Rows from a 3D scene dataset

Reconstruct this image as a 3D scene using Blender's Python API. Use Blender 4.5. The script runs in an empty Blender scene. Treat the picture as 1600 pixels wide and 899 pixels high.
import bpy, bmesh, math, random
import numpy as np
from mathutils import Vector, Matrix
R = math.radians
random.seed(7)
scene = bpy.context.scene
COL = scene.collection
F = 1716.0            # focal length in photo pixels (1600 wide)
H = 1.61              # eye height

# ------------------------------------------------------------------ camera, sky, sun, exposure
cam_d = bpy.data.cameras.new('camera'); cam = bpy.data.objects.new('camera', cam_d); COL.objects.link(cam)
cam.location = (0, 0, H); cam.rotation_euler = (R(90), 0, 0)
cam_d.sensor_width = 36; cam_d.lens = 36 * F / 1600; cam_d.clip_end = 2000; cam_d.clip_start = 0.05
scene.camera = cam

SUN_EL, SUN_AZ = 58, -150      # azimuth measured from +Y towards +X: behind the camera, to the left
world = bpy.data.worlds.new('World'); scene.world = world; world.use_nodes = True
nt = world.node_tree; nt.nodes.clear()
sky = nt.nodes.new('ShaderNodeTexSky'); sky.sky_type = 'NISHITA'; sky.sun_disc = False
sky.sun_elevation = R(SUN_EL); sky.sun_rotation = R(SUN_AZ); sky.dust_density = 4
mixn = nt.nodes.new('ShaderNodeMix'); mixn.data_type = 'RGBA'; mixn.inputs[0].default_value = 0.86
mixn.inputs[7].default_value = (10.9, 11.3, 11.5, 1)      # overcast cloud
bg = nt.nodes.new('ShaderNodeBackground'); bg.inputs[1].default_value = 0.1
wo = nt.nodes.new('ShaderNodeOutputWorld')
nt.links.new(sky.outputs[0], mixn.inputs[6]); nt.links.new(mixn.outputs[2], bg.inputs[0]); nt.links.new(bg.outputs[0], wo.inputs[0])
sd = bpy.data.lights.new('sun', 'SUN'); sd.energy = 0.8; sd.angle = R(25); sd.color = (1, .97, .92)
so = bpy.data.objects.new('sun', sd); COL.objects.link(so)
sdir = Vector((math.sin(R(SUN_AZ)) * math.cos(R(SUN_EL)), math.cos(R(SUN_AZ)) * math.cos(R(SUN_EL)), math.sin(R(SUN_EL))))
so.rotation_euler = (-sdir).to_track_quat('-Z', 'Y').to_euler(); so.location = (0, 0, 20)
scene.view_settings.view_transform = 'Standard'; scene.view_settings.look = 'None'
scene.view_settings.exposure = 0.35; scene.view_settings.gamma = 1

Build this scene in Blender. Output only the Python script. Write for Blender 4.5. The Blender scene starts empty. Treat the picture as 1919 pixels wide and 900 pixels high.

▸ What to work on: Return only those lines of the records that contain the string "empty".

▸ Task result:
Reconstruct this image as a 3D scene using Blender's Python API. Use Blender 4.5. The script runs in an empty Blender scene. Treat the picture as 1600 pixels wide and 899 pixels high.
Build this scene in Blender. Output only the Python script. Write for Blender 4.5. The Blender scene starts empty. Treat the picture as 1919 pixels wide and 900 pixels high.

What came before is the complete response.